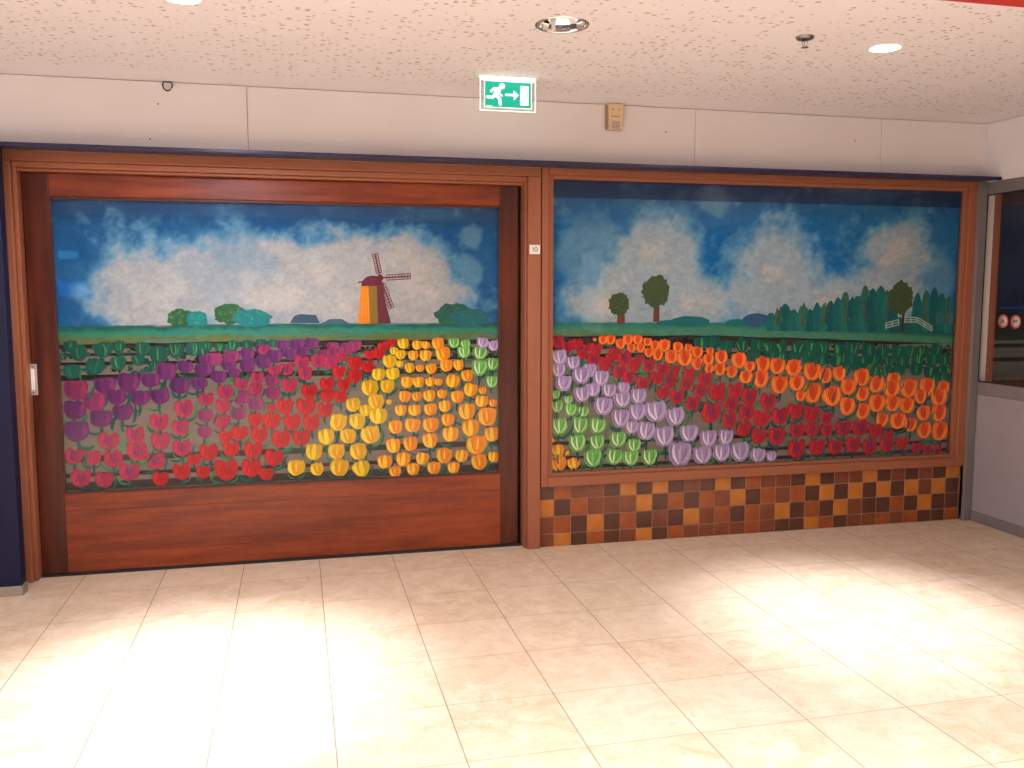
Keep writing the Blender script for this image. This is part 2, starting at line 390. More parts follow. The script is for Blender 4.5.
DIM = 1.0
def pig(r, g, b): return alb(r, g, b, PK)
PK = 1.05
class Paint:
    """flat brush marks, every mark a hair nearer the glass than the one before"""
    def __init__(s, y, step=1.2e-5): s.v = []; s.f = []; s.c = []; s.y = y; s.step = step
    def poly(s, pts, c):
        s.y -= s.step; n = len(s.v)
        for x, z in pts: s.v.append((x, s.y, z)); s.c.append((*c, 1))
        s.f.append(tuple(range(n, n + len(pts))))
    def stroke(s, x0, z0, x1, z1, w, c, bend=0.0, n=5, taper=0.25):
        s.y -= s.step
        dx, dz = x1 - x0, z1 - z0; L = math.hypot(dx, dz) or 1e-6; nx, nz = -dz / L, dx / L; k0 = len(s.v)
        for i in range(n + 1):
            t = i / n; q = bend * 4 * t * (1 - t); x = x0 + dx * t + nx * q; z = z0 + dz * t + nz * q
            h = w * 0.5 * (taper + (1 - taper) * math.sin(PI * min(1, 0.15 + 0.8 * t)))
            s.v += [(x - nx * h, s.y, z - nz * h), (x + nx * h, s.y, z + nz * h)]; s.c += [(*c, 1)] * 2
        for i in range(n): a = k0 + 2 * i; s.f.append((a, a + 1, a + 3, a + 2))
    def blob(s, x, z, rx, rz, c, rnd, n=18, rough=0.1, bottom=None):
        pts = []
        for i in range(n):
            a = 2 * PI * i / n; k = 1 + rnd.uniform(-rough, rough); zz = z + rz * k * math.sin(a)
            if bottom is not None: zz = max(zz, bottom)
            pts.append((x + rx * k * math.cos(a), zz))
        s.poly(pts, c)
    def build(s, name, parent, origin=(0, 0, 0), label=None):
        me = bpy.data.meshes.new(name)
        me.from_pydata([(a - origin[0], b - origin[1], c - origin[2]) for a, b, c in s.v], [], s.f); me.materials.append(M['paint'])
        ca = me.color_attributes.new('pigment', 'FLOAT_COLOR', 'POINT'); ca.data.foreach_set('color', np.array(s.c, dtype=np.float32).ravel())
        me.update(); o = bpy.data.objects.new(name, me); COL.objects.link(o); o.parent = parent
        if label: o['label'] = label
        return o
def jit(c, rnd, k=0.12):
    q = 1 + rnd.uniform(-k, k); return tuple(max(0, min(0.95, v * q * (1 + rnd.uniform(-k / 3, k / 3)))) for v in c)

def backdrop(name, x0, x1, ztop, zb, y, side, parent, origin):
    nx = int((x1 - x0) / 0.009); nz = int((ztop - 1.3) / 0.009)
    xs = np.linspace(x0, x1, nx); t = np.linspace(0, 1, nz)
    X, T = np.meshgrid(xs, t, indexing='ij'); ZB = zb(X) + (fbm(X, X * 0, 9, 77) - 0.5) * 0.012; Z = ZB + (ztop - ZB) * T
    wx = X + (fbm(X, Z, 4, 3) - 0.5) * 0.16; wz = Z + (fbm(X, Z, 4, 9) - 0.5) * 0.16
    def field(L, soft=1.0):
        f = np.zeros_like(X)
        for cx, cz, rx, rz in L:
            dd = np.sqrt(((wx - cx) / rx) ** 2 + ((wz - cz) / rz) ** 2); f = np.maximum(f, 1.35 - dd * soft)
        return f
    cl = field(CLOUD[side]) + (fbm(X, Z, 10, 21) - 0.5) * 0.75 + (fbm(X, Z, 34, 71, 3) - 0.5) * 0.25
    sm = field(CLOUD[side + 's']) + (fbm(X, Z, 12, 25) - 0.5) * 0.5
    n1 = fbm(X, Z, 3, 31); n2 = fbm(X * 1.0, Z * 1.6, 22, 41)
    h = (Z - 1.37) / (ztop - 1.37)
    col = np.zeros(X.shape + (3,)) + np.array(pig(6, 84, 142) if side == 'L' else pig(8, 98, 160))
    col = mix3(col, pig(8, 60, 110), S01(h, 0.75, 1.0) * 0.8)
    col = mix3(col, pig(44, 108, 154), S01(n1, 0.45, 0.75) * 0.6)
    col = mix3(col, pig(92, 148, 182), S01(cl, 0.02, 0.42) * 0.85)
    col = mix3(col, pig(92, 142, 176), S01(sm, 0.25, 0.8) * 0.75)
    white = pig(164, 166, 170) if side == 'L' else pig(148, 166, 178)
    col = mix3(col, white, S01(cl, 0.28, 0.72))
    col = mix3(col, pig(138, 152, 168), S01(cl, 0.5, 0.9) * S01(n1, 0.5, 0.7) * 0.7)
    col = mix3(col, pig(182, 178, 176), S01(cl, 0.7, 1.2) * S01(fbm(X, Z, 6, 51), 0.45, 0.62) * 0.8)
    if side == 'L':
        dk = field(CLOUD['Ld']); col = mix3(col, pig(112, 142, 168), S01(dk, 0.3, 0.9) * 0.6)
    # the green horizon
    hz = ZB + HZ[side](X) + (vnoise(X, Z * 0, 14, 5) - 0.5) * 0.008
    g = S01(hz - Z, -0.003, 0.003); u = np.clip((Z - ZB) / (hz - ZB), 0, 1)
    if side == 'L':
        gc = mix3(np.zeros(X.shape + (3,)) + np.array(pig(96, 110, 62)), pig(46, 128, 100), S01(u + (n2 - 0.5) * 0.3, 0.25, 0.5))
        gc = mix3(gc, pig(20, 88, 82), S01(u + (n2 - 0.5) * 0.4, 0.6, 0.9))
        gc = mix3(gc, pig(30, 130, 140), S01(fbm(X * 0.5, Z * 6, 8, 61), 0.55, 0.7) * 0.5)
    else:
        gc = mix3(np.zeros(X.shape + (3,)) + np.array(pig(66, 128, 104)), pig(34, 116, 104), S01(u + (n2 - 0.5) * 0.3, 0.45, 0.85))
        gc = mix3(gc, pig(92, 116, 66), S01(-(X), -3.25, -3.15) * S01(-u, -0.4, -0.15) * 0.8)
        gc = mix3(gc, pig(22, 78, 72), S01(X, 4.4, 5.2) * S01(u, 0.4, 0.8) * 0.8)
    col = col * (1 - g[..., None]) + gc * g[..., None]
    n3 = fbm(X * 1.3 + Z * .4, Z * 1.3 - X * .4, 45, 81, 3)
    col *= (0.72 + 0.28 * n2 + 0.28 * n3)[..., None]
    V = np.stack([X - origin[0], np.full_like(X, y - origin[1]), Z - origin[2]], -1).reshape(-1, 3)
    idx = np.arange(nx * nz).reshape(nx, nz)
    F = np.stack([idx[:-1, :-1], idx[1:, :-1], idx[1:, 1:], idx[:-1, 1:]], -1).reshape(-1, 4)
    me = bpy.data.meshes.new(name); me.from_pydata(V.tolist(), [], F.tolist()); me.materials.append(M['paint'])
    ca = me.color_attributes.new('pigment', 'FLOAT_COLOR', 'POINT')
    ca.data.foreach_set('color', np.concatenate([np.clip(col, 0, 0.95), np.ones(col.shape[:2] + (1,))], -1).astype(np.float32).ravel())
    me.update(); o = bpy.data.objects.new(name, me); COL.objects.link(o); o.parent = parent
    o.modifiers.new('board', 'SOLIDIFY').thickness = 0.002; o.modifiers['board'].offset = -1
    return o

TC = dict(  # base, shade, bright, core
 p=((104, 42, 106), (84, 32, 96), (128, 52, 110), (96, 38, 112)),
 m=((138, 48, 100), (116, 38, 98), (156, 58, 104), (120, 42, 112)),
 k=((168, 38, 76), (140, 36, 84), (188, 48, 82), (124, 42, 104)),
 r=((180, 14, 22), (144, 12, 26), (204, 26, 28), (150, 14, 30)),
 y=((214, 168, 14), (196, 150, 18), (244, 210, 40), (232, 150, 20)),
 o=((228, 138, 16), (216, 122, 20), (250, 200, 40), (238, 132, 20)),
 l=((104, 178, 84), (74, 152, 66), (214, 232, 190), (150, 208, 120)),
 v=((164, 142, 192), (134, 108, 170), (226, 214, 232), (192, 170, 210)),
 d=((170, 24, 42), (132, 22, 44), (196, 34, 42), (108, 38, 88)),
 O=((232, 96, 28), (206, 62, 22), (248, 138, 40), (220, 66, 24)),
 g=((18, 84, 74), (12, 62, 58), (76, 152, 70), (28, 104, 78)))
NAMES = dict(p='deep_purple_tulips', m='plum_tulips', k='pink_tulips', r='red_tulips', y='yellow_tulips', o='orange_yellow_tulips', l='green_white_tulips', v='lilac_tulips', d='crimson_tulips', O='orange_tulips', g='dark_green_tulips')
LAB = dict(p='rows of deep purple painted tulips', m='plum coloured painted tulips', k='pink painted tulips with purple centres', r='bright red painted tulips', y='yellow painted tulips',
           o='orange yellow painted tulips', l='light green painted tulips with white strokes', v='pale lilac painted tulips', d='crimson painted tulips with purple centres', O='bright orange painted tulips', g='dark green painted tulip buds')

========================

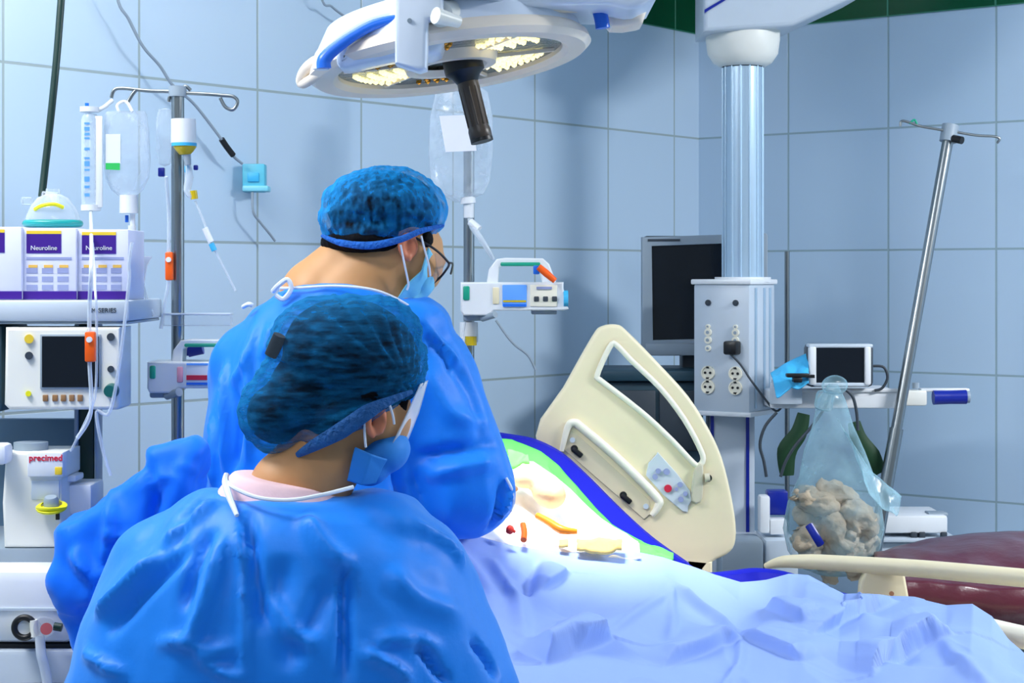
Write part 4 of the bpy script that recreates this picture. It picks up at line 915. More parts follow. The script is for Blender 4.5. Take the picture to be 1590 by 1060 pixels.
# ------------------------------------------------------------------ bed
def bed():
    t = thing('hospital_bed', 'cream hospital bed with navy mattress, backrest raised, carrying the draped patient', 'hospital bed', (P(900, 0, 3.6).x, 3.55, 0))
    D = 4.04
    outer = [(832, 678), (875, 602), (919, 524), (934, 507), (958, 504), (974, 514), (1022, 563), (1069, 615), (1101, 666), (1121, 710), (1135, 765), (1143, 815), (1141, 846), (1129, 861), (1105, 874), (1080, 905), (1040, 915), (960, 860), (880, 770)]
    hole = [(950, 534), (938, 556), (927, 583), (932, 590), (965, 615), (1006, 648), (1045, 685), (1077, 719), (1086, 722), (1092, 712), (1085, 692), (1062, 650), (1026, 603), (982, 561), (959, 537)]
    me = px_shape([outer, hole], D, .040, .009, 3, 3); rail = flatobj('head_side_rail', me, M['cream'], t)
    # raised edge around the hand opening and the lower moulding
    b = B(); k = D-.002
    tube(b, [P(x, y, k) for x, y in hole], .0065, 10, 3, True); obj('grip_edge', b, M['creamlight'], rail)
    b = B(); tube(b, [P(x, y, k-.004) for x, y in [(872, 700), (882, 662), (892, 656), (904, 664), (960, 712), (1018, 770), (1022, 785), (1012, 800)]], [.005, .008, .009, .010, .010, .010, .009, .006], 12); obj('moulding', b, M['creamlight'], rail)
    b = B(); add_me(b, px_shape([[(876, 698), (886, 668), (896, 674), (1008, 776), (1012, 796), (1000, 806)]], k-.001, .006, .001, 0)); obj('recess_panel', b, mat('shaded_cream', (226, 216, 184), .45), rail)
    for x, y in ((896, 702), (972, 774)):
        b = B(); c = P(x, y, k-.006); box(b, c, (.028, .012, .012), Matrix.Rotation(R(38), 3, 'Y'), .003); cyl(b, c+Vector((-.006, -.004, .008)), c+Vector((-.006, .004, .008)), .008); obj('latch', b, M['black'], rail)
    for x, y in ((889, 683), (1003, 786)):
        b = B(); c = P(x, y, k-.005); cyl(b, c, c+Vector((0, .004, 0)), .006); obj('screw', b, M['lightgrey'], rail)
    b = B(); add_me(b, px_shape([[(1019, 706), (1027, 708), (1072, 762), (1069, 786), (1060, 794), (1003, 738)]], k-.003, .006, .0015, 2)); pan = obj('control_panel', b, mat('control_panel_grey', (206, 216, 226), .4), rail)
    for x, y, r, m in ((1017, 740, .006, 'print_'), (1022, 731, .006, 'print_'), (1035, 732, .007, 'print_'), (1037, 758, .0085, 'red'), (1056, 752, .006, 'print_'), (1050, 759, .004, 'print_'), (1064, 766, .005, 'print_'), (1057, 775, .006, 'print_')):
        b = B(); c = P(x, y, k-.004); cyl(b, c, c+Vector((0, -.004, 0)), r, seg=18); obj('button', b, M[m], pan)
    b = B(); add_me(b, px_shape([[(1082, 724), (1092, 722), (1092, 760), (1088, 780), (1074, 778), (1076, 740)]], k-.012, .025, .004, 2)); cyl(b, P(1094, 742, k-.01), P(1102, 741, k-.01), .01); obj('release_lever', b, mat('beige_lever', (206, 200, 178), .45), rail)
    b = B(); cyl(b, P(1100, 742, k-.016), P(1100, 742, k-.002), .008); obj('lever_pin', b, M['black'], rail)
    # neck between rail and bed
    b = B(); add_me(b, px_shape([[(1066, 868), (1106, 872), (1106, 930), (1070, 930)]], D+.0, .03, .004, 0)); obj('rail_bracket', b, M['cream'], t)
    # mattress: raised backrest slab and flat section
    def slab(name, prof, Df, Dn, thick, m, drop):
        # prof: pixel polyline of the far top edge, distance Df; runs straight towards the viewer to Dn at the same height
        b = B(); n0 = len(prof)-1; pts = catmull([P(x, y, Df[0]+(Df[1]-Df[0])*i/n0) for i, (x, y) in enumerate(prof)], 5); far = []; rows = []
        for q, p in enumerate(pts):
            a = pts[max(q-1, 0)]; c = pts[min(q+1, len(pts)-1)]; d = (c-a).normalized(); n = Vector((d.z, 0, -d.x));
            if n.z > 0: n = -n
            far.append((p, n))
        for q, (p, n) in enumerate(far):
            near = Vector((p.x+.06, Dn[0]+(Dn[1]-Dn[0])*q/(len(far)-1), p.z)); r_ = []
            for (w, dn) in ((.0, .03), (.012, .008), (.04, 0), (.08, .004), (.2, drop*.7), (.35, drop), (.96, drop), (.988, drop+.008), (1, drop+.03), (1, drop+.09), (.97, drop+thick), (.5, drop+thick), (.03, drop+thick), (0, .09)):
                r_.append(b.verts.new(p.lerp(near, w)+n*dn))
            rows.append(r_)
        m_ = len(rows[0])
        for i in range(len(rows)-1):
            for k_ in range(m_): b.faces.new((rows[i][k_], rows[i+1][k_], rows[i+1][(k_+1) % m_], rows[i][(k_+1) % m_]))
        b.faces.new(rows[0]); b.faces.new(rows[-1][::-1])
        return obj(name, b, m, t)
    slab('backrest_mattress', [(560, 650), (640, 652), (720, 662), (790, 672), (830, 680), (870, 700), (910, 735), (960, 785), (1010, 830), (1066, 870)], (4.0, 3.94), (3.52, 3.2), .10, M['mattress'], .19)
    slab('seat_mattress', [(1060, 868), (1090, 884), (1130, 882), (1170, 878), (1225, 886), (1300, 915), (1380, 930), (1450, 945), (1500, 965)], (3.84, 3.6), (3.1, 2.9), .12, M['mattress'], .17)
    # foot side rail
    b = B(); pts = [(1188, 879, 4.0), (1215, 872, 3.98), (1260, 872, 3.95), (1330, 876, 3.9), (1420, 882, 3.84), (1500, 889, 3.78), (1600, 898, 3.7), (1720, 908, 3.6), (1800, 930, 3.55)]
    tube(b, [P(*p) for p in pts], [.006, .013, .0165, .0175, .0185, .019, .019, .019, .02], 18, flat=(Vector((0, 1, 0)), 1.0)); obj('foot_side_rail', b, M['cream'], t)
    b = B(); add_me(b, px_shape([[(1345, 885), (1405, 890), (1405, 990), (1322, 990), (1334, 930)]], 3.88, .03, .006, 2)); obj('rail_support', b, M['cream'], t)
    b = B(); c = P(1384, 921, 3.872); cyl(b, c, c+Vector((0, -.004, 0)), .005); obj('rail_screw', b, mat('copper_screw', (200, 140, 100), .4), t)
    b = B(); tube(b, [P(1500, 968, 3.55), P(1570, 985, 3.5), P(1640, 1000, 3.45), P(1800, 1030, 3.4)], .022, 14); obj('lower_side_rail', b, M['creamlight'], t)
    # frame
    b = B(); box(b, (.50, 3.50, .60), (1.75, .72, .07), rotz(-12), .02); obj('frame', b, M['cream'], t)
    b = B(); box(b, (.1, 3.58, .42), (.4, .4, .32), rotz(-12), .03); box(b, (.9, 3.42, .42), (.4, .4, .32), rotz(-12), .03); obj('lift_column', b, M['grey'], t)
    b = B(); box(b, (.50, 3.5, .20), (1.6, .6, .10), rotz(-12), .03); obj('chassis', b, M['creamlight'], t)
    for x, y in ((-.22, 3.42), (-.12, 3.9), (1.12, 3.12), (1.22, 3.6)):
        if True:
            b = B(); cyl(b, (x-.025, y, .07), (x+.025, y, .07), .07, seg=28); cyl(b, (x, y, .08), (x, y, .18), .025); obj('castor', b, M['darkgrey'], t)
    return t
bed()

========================

- STATED GOAL: In the entries above, find each line with the word "script" and show it.

- EXERCISE RESPONSE:
Keep writing the Blender script for this image. This is part 2, starting at line 390. More parts follow. The script is for Blender 4.5.
Write part 4 of the bpy script that recreates this picture. It picks up at line 915. More parts follow. The script is for Blender 4.5. Take the picture to be 1590 by 1060 pixels.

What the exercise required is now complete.